Verbum sapienti sat est


Or should we say:

Verbum sapienti satis est?

It’s up to you really.

Be that as it may, its time to parse a short Latin phrase which I want to remember.

Verbum (word) is a second declension neuter noun. Back in the day, bellum was used as the model for declining such a noun, and here it is in all its glory in both the singular and plural:-

bellum, bellum, bellum, belli, bello, bello,

bella, bella, bella, bellorum, bellis, bellis.

Let’s assume that verbum is a nominative, and so the subject of verbum sapienti … and parse from there.

sapiens, sapientis (wise, judicious … ) is an i-stem adjective and declines like ingens.

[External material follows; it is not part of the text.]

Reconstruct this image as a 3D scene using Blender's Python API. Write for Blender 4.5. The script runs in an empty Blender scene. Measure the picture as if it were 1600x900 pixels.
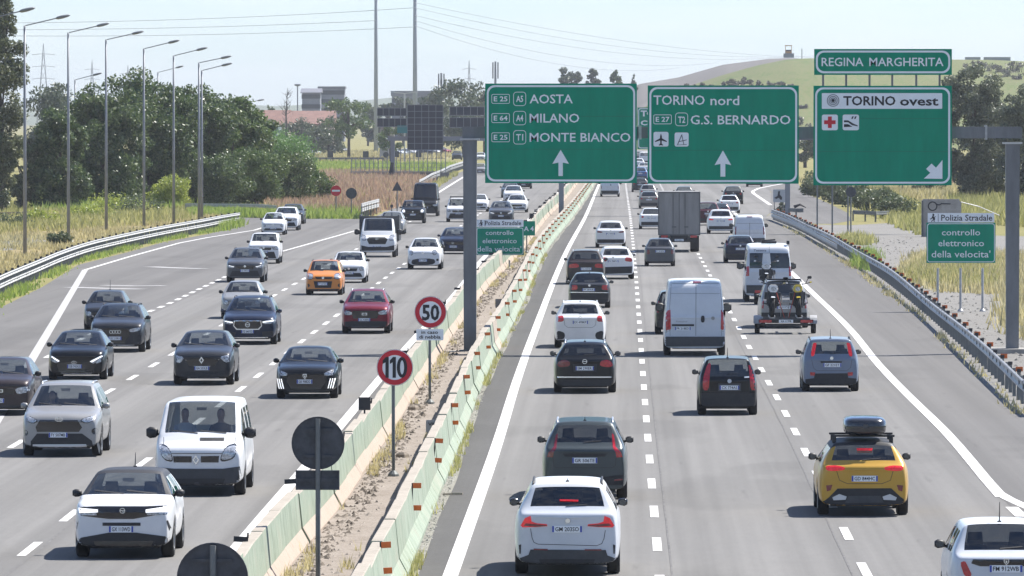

Ingens was the adjective used as a pattern that I was forced to learn a lifetime ago, and which has surprisingly remained firmly entrenched in my brain.

And here it is in the singular :-

ingens, ingens, ingens

ingens, ingens, ingens

ingentem, ingens, ingens

ingentis, ingentis, ingentis

ingenti, ingenti, ingenti,

ingenti, ingenti, ingenti

Well look we can use a little initiative here. Sapienti could be either in the dative or accusative case, but dative makes sense as is translated as to giving us:-

Verbum sapienti A word to the wise.

You can use this on its own.

As in:-

Hey you, verbum sapienti, you need to water your geraniums.

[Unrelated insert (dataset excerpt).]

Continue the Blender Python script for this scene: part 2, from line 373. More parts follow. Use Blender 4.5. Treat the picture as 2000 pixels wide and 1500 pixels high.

Don’t spoil it by adding ‘a‘ as in:-

Hey you, a verbum sapienti …

satis (enough)

est (is) is from the irregular verb esse (to be) which you should know by now, but here it is in the present anyway:-

sum, es, est, sumus, estis, sunt

The parsed Latin is fairly clear and is :-

A word to the wise is enough.

In other news, I have been planning and starting to build a water feature, as a bid to make part of our garden more interesting.

But, verbum sapienti, solar powered pumps can be more tricky than you think – especially if you want to avoid draining a battery also being charged from the same panel.

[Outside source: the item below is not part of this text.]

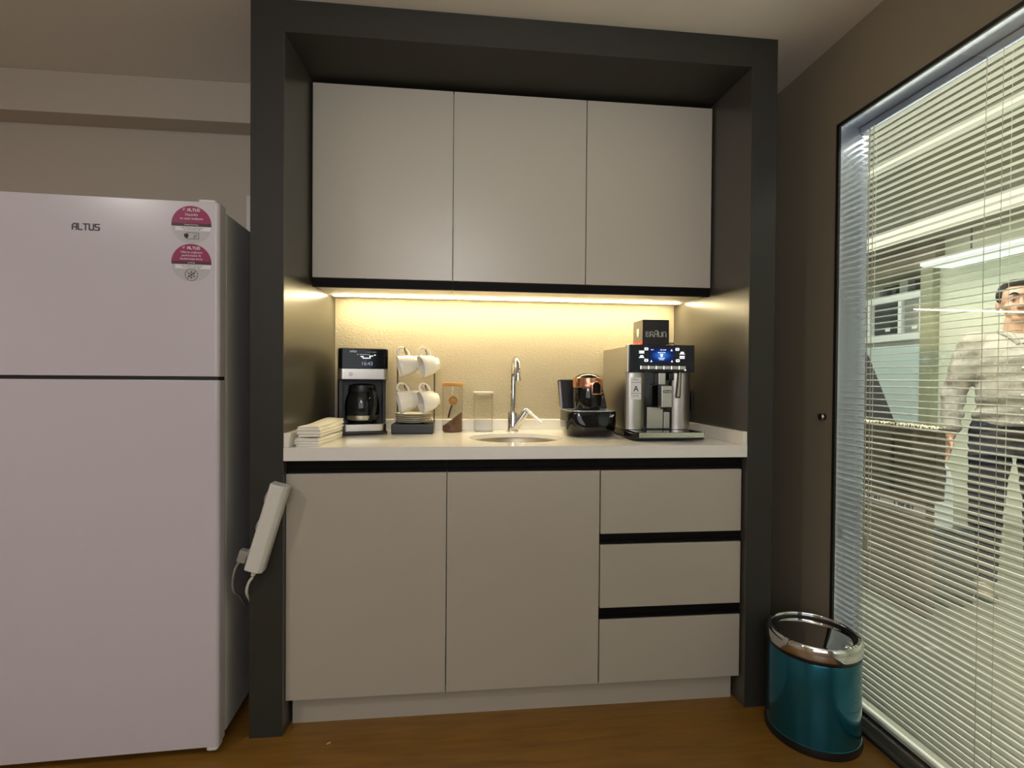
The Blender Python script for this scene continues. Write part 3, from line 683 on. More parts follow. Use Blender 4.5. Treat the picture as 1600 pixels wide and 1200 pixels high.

The naive implementation of attaching one pump directly to the battery isn’t a great one. The pump can drain the battery, and once a lead acid battery drops below a certain voltage, the charge controller will stop working. This is bad!

The trick, or so I think, is to have two pumps. The first is a more powerful pump directly connected to the solar panel. The second will be activated by a motion detector and is less powerful and only used at night. The sounds of water can then be heard in the darkness. This pump will be connected to the load terminals on the charge controller (fused obvs.), and fall within the allowable tolerance of the controller.

Food for thought!

And finally, I have added a Sindarin crossword to Surface languages, which is possibly the only one on the internet:)

Oh, and just one more observation: I personally prefer Verbum sapienti satis est to verbum sapienti sat est. The second is to my ear a bit chi chi.

Chi chi isn’t acceptable either. It just happens to neatly encapsulate my thoughts.